Самая громкая премьера московского театрального сезона

Самая громкая премьера московского сезона – «Калигула» Альбера Камю в Театре наций – выглядит спектаклем скорее актера Евгения Миронова, чем режиссера Эймунтаса Някрошюса
Мария Миронова и Евгений Миронов сыграли в «Калигуле» отдельную историю любви
Мария Миронова и Евгений Миронов сыграли в «Калигуле» отдельную историю любви / ИТАР-ТАСС

Символический капитал большого режиссерского имени обеспечил «Калигуле», сыгранному в отнюдь не центровом Дворце на Яузе, статус события, обязательного для посещения бомондом. Не говоря о просвещенной публике, уже раскупившей билеты на все февральские и мартовские показы.

Символический капитал режиссерского имени заставил даже бомонд досмотреть четырехчасовой спектакль до конца и одобрить артистов долгими, продолжительными аплодисментами (переходящими в овацию?
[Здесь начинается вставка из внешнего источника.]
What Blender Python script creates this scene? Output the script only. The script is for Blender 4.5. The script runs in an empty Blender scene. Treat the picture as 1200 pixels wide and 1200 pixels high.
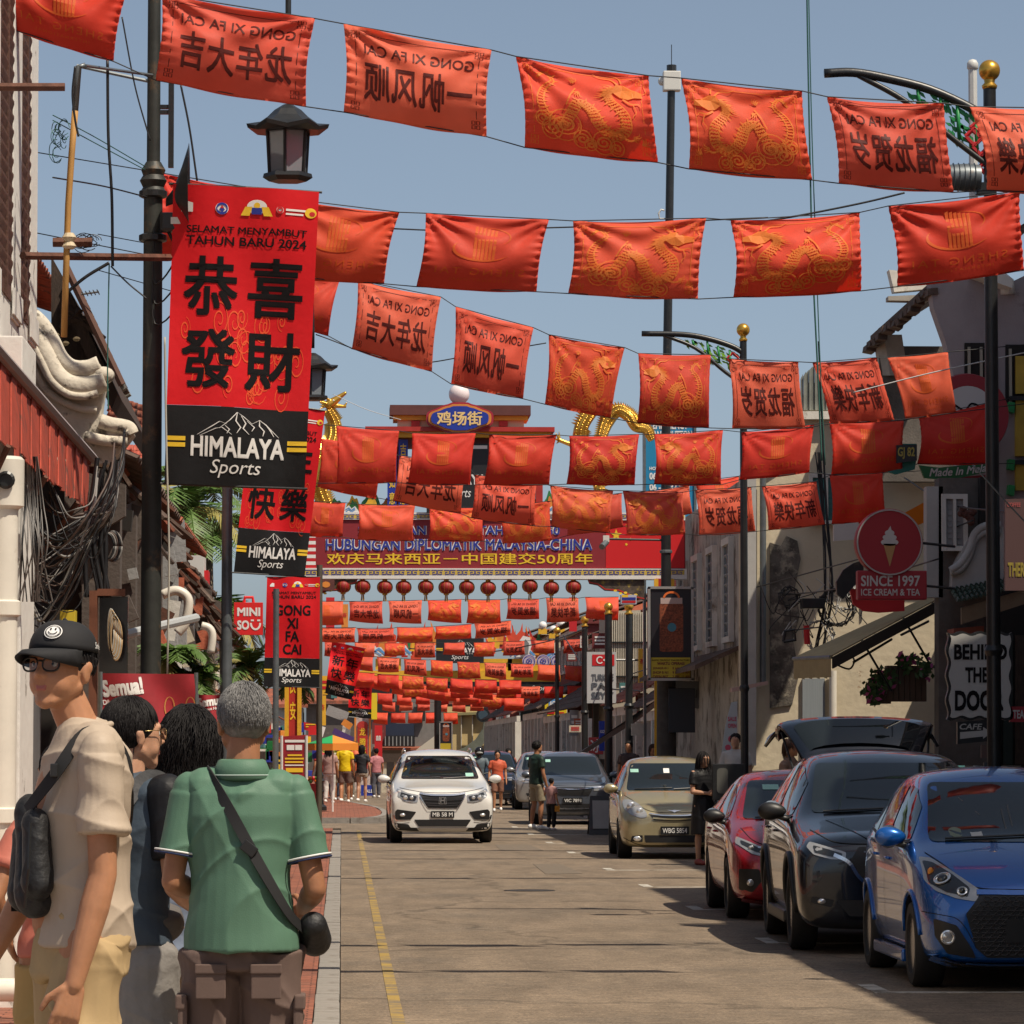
import bpy,bmesh,math,random
import numpy as np
from mathutils import Vector,Matrix
from mathutils.bvhtree import BVHTree
from mathutils.geometry import delaunay_2d_cdt
scene=bpy.context.scene
COL=scene.collection
rnd=random.Random(7)
R=math.radians
PI=math.pi
# ---------------------------------------------------------------- camera
FPX=4600.0
PITCH=math.atan(278/FPX)
YAW=math.atan(200/FPX*math.cos(PITCH))
EYE=Vector((0,0,1.65))
cam_data=bpy.data.cameras.new('camera')
cam_data.sensor_width=36
cam_data.lens=36*FPX/1200
cam_data.clip_start=0.5
cam_data.clip_end=4000
cam=bpy.data.objects.new('camera',cam_data)
COL.objects.link(cam)
cam.location=EYE
cam.rotation_euler=(PI/2+PITCH,0,-YAW)
scene.camera=cam
# ---------------------------------------------------------------- world, sun, exposure
SUN=Vector((0.45,-0.40,1.0)).normalized()
SUN_EL=math.asin(SUN.z)
SUN_AZ=math.atan2(SUN.x,SUN.y)
world=bpy.data.worlds.new('World')
scene.world=world
world.use_nodes=True
nt=world.node_tree
nt.nodes.clear()
sky=nt.nodes.new('ShaderNodeTexSky')
sky.sky_type='NISHITA'
sky.sun_disc=False
sky.sun_elevation=SUN_EL
sky.sun_rotation=SUN_AZ
sky.altitude=0
sky.air_density=0.6
sky.dust_density=1.6
sky.ozone_density=2.0
hsv=nt.nodes.new('ShaderNodeHueSaturation')
hsv.inputs['Saturation'].default_value=0.74
hsv.inputs['Hue'].default_value=0.489
bg=nt.nodes.new('ShaderNodeBackground')
bg.inputs['Strength'].default_value=0.113
wo=nt.nodes.new('ShaderNodeOutputWorld')
nt.links.new(sky.outputs[0],hsv.inputs['Color'])
nt.links.new(hsv.outputs[0],bg.inputs['Color'])
nt.links.new(bg.outputs[0],wo.inputs['Surface'])
sun_data=bpy.data.lights.new('sun','SUN')
sun_data.energy=4.9
sun_data.angle=R(0.53)
sun_data.color=(1.0,0.885,0.72)
sun_o=bpy.data.objects.new('sun',sun_data)
COL.objects.link(sun_o)
sun_o.location=(20,-20,60)
sun_o.rotation_euler=SUN.to_track_quat('Z','Y').to_euler()
scene.view_settings.view_transform='Standard'
scene.view_settings.look='None'
scene.view_settings.exposure=0.0
scene.view_settings.gamma=1.0
scene.view_settings.use_curve_mapping=False
scene.render.engine='CYCLES'
scene.cycles.max_bounces=6
scene.cycles.transparent_max_bounces=6
# ---------------------------------------------------------------- pixel <-> place
_f=Vector((math.sin(YAW)*math.cos(PITCH),math.cos(YAW)*math.cos(PITCH),math.sin(PITCH)))
_r=Vector((math.cos(YAW),-math.sin(YAW),0))
_u=_r.cross(_f)
def W(px,py,Y):
 "the place at depth Y that the photograph shows at pixel px, py"
 d=_f+_r*((px-600)/FPX)+_u*((600-py)/FPX)
 return EYE+d*(Y/d.y)
def WG(px,py,z=0.0):
 "the place on the level z that the photograph shows at px, py"
 d=_f+_r*((px-600)/FPX)+_u*((600-py)/FPX)
 return EYE+d*((z-EYE.z)/d.z)
 # ---------------------------------------------------------------- materials
def lin(c):
 if isinstance(c,str):
  c=[int(c[i:i+2],16)/255 for i in(0,2,4)]
  c=[x/12.92 if x<=0.04045 else((x+0.055)/1.055)**2.4 for x in c]
 return tuple(c[:3])+(1.0,)
_M={}
def mat(name,col=None,rough=0.6,metal=0.0,var=0.0,vs=3.0,bump=0.0,bs=30.0,coat=0.0,dirt=None,ds=2.0,dt=0.55,dw=0.12,spec=0.5,emit=0.0,stretch=None,clear=0.0,bd=.02):
 if name in _M:return _M[name]
 m=bpy.data.materials.new(name)
 m.use_nodes=True
 n,l=m.node_tree.nodes,m.node_tree.links
 p=n['Principled BSDF']
 c=lin(col)
 p.inputs['Base Color'].default_value=c
 p.inputs['Roughness'].default_value=rough
 p.inputs['Metallic'].default_value=metal
 p.inputs['Specular IOR Level'].default_value=spec
 if coat:p.inputs['Coat Weight'].default_value=coat;p.inputs['Coat Roughness'].default_value=0.03
 if emit:
  p.inputs['Emission Color'].default_value=c;p.inputs['Emission Strength'].default_value=emit
 if clear:p.inputs['Transmission Weight'].default_value=clear
 if var or bump or dirt:
  tc=n.new('ShaderNodeTexCoord')
  src=tc.outputs['Object']
  if stretch:
   mp=n.new('ShaderNodeMapping');mp.inputs['Scale'].default_value=stretch
   l.new(src,mp.inputs['Vector']);src=mp.outputs['Vector']
 cur=None
 if var:
  t=n.new('ShaderNodeTexNoise');t.inputs['Scale'].default_value=vs;t.inputs['Detail'].default_value=6
  t.inputs['Roughness'].default_value=0.65
  l.new(src,t.inputs['Vector'])
  rp=n.new('ShaderNodeMapRange');rp.inputs['From Min'].default_value=0.3;rp.inputs['From Max'].default_value=0.7
  rp.inputs['To Min'].default_value=1-var;rp.inputs['To Max'].default_value=1+var
  l.new(t.outputs['Fac'],rp.inputs['Value'])
  mx=n.new('ShaderNodeVectorMath');mx.operation='SCALE'
  mx.inputs[0].default_value=c[:3]
  l.new(rp.outputs[0],mx.inputs['Scale'])
  cur=mx.outputs[0]
 if dirt is not None:
  t=n.new('ShaderNodeTexNoise');t.inputs['Scale'].default_value=ds;t.inputs['Detail'].default_value=8
  t.inputs['Roughness'].default_value=0.7
  l.new(src,t.inputs['Vector'])
  rp=n.new('ShaderNodeMapRange');rp.inputs['From Min'].default_value=dt;rp.inputs['From Max'].default_value=dt+dw
  l.new(t.outputs['Fac'],rp.inputs['Value'])
  mx=n.new('ShaderNodeMix');mx.data_type='RGBA'
  l.new(rp.outputs[0],mx.inputs[0])
  if cur:l.new(cur,mx.inputs[6])
  else:mx.inputs[6].default_value=c
  mx.inputs[7].default_value=lin(dirt)
  cur=mx.outputs[2]
 if cur:l.new(cur,p.inputs['Base Color'])
 if bump:
  t=n.new('ShaderNodeTexNoise');t.inputs['Scale'].default_value=bs;t.inputs['Detail'].default_value=5
  l.new(src,t.inputs['Vector'])
  b=n.new('ShaderNodeBump');b.inputs['Strength'].default_value=min(1,bump);b.inputs['Distance'].default_value=bd
  l.new(t.outputs['Fac'],b.inputs['Height']);l.new(b.outputs[0],p.inputs['Normal'])
 _M[name]=m
 return m
def cloth(name,col,trans=0.35,var=0.08,rough=0.55,bump=0.15,bs=14):
 if name in _M:return _M[name]
 m=mat(name,col,rough=rough,var=var,vs=6,bump=bump,bs=bs,spec=0.25,bd=(.02 if bs<30 else .0012))
 n,l=m.node_tree.nodes,m.node_tree.links
 p=n['Principled BSDF'];out=n['Material Output']
 tr=n.new('ShaderNodeBsdfTranslucent');tr.inputs['Color'].default_value=lin(col)
 mx=n.new('ShaderNodeMixShader');mx.inputs[0].default_value=trans
 l.new(p.outputs[0],mx.inputs[1]);l.new(tr.outputs[0],mx.inputs[2]);l.new(mx.outputs[0],out.inputs['Surface'])
 return m
 # ---------------------------------------------------------------- objects
ORG={}
def org(o):return ORG.get(o.name,Vector((0,0,0)))if o else Vector((0,0,0))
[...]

Ну почти).

Символический капитал режиссерского имени заставил критиков заниматься разгадыванием метафорического кроссворда. Что значит вот эта проволока? А груды камней? А почему античный портик выстроен из шифера? И зачем рядом собачья будка (тоже из шифера, как и все прочие элементы декорации Мариуса Някрошюса)?

Ответы можно найти, но все равно это очень грустные вопросы. Потому что раньше по отношению к тому, что придумывал Эймунтас Някрошюс, они, как правило, не возникали.
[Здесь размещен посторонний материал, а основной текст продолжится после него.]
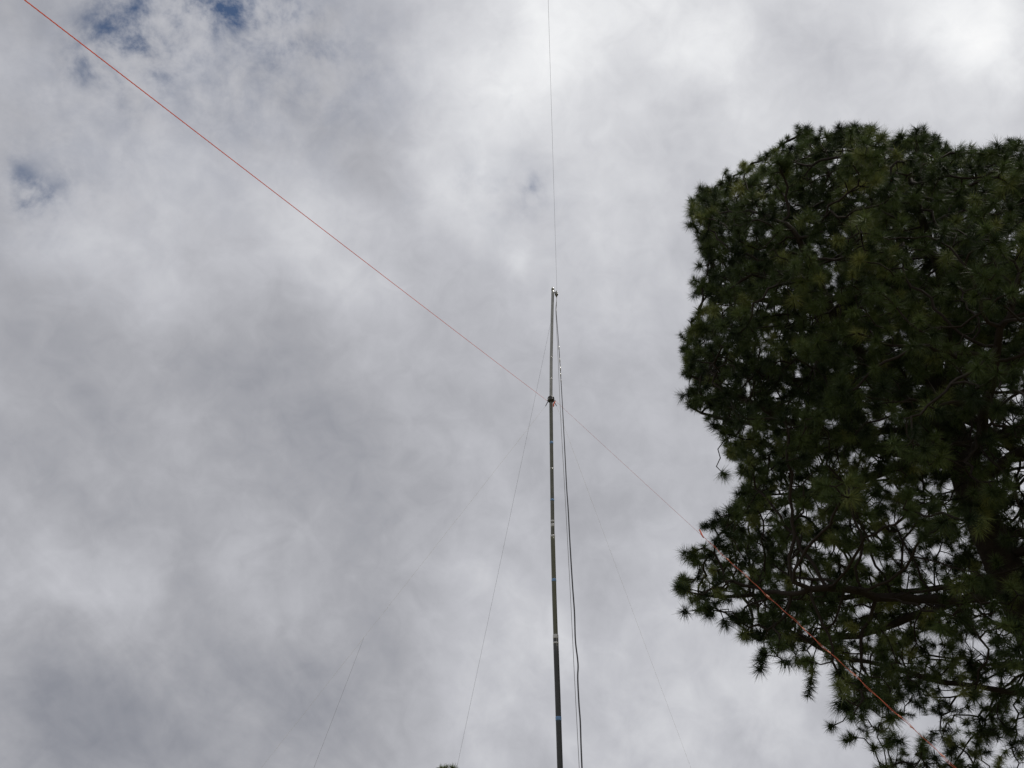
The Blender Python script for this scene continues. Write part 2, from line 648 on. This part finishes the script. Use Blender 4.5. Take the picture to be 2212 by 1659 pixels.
# halyard and feed cable hanging from the pulley
HAL = [(1232, 668), (1238.4, 799), (1244.0, 925), (1254.6, 1115), (1265.6, 1320), (1275.0, 1510), (1285.2, 1704)]
hp = spline([src(x, y, MF - .06 - i * .02) for i, (x, y) in enumerate(HAL)], 8)
hp[0] = pc + np.array([.012, 0, -.02])
tail = hp[-1] + (hp[-1] - hp[-9]) / abs(hp[-1][2] - hp[-9][2]) * hp[-1][2]
line('halyard', hp + [tail], .0026, M['grey_cord'], 'thin grey halyard hanging straight between mast and black cable', 'halyard')
CAB = [(1233.4, 684), (1238.6, 751), (1242.6, 809), (1246.8, 880), (1249.2, 925), (1252.6, 990), (1254.4, 1025), (1257.4, 1085), (1260.6, 1130),
       (1264.0, 1195), (1267.2, 1250), (1270.6, 1304), (1274.6, 1360), (1276.6, 1420), (1281.2, 1460), (1282.6, 1480), (1281.8, 1505), (1284.4, 1560),
       (1287.4, 1600), (1289.0, 1650), (1291.2, 1704)]
cp = [src(x, y, MF - .10 - i * .012) for i, (x, y) in enumerate(CAB)]
cs = spline(cp, 6)
cs[0] = pc + np.array([.004, 0, -.045])
tail = cs[-1] + np.array([.02, -.01, -1.2])
tail2 = np.array([tail[0] + .03, tail[1] - .02, 0.01])
rad = [.0040 + .0034 * min(1, i / 60) for i in range(len(cs))] + [.0076, .0076]
cable = line('feed_cable', cs + [tail, tail2], rad, M['cable'], 'black wavy feed cable hanging beside the mast', 'cable')
for i, (y0, y1) in enumerate(((768, 775), (795, 803), (813, 822), (828, 834), (843, 846))):
    pa = src(np.interp(y0, [c[1] for c in CAB], [c[0] for c in CAB]), y0, MF - .135)
    pb = src(np.interp(y1, [c[1] for c in CAB], [c[0] for c in CAB]), y1, MF - .135)
    MB().tube([pa, pb], .0068, 8).build('cable_wrap', M['clear_tape'], cable)


# ------------------------------------------------------------------ pines
def in_poly(x, y, poly):
    x = np.asarray(x)
    y = np.asarray(y)
    ins = np.zeros(x.shape, bool)
    n = len(poly)
    for i in range(n):
        x0, y0 = poly[i]
        x1, y1 = poly[(i + 1) % n]
        c = ((y0 > y) != (y1 > y)) & (x < (x1 - x0) * (y - y0) / (y1 - y0 + 1e-9) + x0)
        ins ^= c
    return ins


def colonize(nodes, parent, owner, attr, step, kill, infl, far, up=.12, iters=90, jitter=.18):
    """grow twigs from the nodes towards the attraction points"""
    nodes = list(map(np.asarray, nodes))
    parent, owner = list(parent), list(owner)
    N = np.array(nodes)
    alive = np.ones(len(attr), bool)
    near = np.full(len(attr), -1)
    dist = np.full(len(attr), 1e9)
    for c in range(0, len(N), 500):
        d = np.linalg.norm(attr[:, None] - N[None, c:c + 500], axis=2)
        j = d.argmin(1)
        dm = d[np.arange(len(attr)), j]
        up_ = dm < dist
        dist[up_] = dm[up_]
        near[up_] = j[up_] + c
    kids = {}
    for it in range(iters):
        alive &= dist > kill
        act = np.where(alive & ((dist < infl) | far))[0]
        if not len(act):
            break
        by = {}
        for a in act:
            by.setdefault(near[a], []).append(a)
        new, newp = [], []
        for nid, al in by.items():
            p = nodes[nid]
            v = attr[al] - p
            v = (v / (np.linalg.norm(v, axis=1)[:, None] + 1e-9)).mean(0)
            v = v + rng.normal(0, jitter, 3)
            v[2] += up
            L = np.linalg.norm(v)
            if L < .15:
                a = al[rng.integers(len(al))]
                v = attr[a] - p
                L = np.linalg.norm(v) + 1e-9
            q = p + v / L * step
            if any(np.linalg.norm(q - nodes[k]) < step * .35 for k in kids.get(nid, ())):
                a = al[rng.integers(len(al))]
                v = attr[a] - p + rng.normal(0, .1, 3)
                q = p + v / (np.linalg.norm(v) + 1e-9) * step
                if any(np.linalg.norm(q - nodes[k]) < step * .3 for k in kids.get(nid, ())):
                    continue
            new.append(q)
            newp.append(nid)
        if not new:
            break
        base = len(nodes)
        for i, (q, pp) in enumerate(zip(new, newp)):
            nodes.append(q)
            parent.append(pp)
            owner.append(owner[pp])
            kids.setdefault(pp, []).append(base + i)
        Q = np.array(new)
        ai = np.where(alive)[0]
        for c in range(0, len(Q), 400):
            d = np.linalg.norm(attr[ai][:, None] - Q[None, c:c + 400], axis=2)
            j = d.argmin(1)
            dm = d[np.arange(len(ai)), j]
            u = dm < dist[ai]
            dist[ai[u]] = dm[u]
            near[ai[u]] = base + c + j[u]
    return np.array(nodes), np.array(parent), np.array(owner)


def needle_mesh(name, tips, dirs, tints, count, length, width, parent, material):
    """tufts of long needles fanning out round the end of each twig"""
    rep_ = np.repeat(np.arange(len(tips)), count)
    k = len(rep_)
    d = dirs / np.linalg.norm(dirs, axis=1)[:, None]
    ref = np.where(np.abs(d[:, 2:3]) < .9, np.array([[0, 0, 1.0]]), np.array([[1.0, 0, 0]]))
    u = np.cross(d, ref)
    u /= np.linalg.norm(u, axis=1)[:, None]
    w = np.cross(d, u)
    d, u, w = d[rep_], u[rep_], w[rep_]
    full = rng.uniform(88, 140, len(tips))[rep_]        # some tufts are brushes, some are full globes
    stem = rng.uniform(.05, .17, len(tips))[rep_]
    scale = rng.uniform(.66, 1.22, len(tips))[rep_]
    sparse = np.asarray(width)[rep_] if hasattr(width, '__len__') else width
    ph = rng.uniform(0, 2 * np.pi, k)
    s = rng.uniform(0, 1, k)
    th = np.radians(4 + full * np.sqrt(rng.uniform(0, 1, k)) * (1.08 - .4 * s))
    L = length * rng.uniform(.74, 1.08, k) * scale
    base = tips[rep_] + d * ((s - 1) * stem)[:, None]
    nd = d * np.cos(th)[:, None] + (u * np.cos(ph)[:, None] + w * np.sin(ph)[:, None]) * np.sin(th)[:, None]
    nd += rng.normal(0, .07, (k, 3))
    sw = np.cross(nd, rng.normal(0, 1, (k, 3)))
    sw /= np.linalg.norm(sw, axis=1)[:, None] + 1e-9
    sw *= (sparse / 2 * np.ones(k))[:, None]
    tip = base + nd * L[:, None]
    tip[:, 2] -= L * .10 * rng.uniform(0, 1.6, k)
    base = base + nd * (L * .04)[:, None]
    V = np.stack([base - sw, base + sw, tip], axis=1).reshape(-1, 3)
    me = bpy.data.meshes.new(name)
    me.vertices.add(3 * k)
    me.vertices.foreach_set('co', V.astype(np.float32).ravel())
    me.loops.add(3 * k)
    me.loops.foreach_set('vertex_index', np.arange(3 * k, dtype=np.int32))
    me.polygons.add(k)
    me.polygons.foreach_set('loop_start', (np.arange(k) * 3).astype(np.int32))
    me.polygons.foreach_set('loop_total', np.full(k, 3, np.int32))
    me.update(calc_edges=True)
    tv = np.clip(tints[rep_] + rng.normal(0, .07, k), 0, 1)
    at_ = me.attributes.new('tint', 'FLOAT', 'POINT')
    at_.data.foreach_set('value', np.repeat(tv, 3).astype(np.float32))
    me.materials.append(material)
    o = bpy.data.objects.new(name, me)
    COL.objects.link(o)
    o.parent = parent
    o.matrix_parent_inverse = Matrix.Translation(-parent.location)
    print(name, 'needles', k)
    return o


def wood(nodes, parent, owner, tip_r, expo, root, trunk_extra=None, trunk_count=0):
    """tubes for trunk and every limb from the grown skeleton"""
    n = len(nodes)
    kids = [[] for _ in range(n)]
    for i in range(n):
        if parent[i] >= 0:
            kids[parent[i]].append(i)
    acc_ = np.zeros(n)
    order = np.argsort(-np.array(depth_index(parent)))
    for i in order:
        if not kids[i]:
            acc_[i] = tip_r ** expo
        if parent[i] >= 0:
            acc_[parent[i]] += acc_[i]
    rad_ = acc_ ** (1 / expo)
    if trunk_extra is not None:
        rad_[:trunk_count] = np.maximum(rad_[:trunk_count], trunk_extra)
    meshes = {}
    done = np.zeros(n, bool)
    starts = [0]
    while starts:
        s_ = starts.pop()
        chain = [s_]
        own = owner[s_]
        cur = s_
        while True:
            ks = kids[cur]
            if not ks:
                break
            same = [k for k in ks if owner[k] == own]
            nxt = max(same, key=lambda k: rad_[k]) if same else None
            for k in ks:
                if k != nxt:
                    starts.append(k)
            if nxt is None:
                break
            chain.append(nxt)
            cur = nxt
        pp = parent[s_]
        pts = [nodes[i] for i in chain]
        rr = [rad_[i] for i in chain]
        if pp >= 0:
            pts = [nodes[pp]] + pts
            rr = [min(rad_[pp], rr[0] * 1.15)] + rr
        if len(pts) < 2:
            continue
        rr[-1] *= .6
        big = max(rr)
        sides = 14 if own == 0 else (8 if big > .03 else (5 if big > .014 else 4))
        meshes.setdefault(own, MB()).tube(pts, rr, sides, cap=False)
    for own in sorted(meshes):
        meshes[own].build('trunk' if own == 0 else 'limb', M['bark'] if own == 0 else M['twig'], root)
    return kids, rad_


def depth_index(parent):
    dpt = [0] * len(parent)
    for i in range(len(parent)):
        if parent[i] >= 0:
            dpt[i] = dpt[parent[i]] + 1
    return dpt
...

Он ведь не берет образы с потолка. Он их терпеливо выращивает, оттого и воспринимаются они естественно, как природное явление. Метафоры Някрошюса – могучее дерево с прочными ветвями. На каждой нанизаны образы-действия или образы-предметы, и самое захватывающее – наблюдать, как эти образы растут и расцветают.

Есть такие гроздья метафор и в «Калигуле».

Камни, которые то разбрасывает, то собирает Калигула – Миронов. А в финале целует Цезонию – Марию Миронову через камень, и это много, очень много, большинству режиссеров такие простые и пронзительные вещи не приходят за всю жизнь.

Или осколки зеркала в руках у патрициев – символических зеркал главного героя. В финале со словами «В историю, Калигула!» Миронов бросается в этот бликующий смертельный калейдоскоп, выстроенный в проеме шиферного портика.

Но Калигула и так давно в истории драмы: у пьесы о тиране-философе – скорее романтической, чем экзистенциальной, – не очень большое поле трактовок, и добавить к ним сегодня почти нечего. Единственная возможность театра – тирания формы, но ее-то в новом «Калигуле» и нет. Отдельные образы не срастаются в живое целое, повисают на умозрительном поводке в отсутствие стволовой метафоры, из которой обычно росли спектакли Някрошюса.

Для Калигулы он придумал лишь лирический сюжет, конфликт разума и сердца, в котором разум не выдерживает, и герой Миронова весь спектакль сходит с ума.

Повторяющийся жест – дотронуться до пола и быстро прижать пальцы к пульсирующим раскаленным вискам: остынь, Калигула.

Виртуозная работа Евгения Миронова вся строится здесь на таких мгновенных переключениях: замри-умри-воскресни. Как будто в голове его искрит и щелкает искуснейшее реле, на пределе напряжения вычисляя формулу страсти и траекторию прыжка в историю русского драматического театра.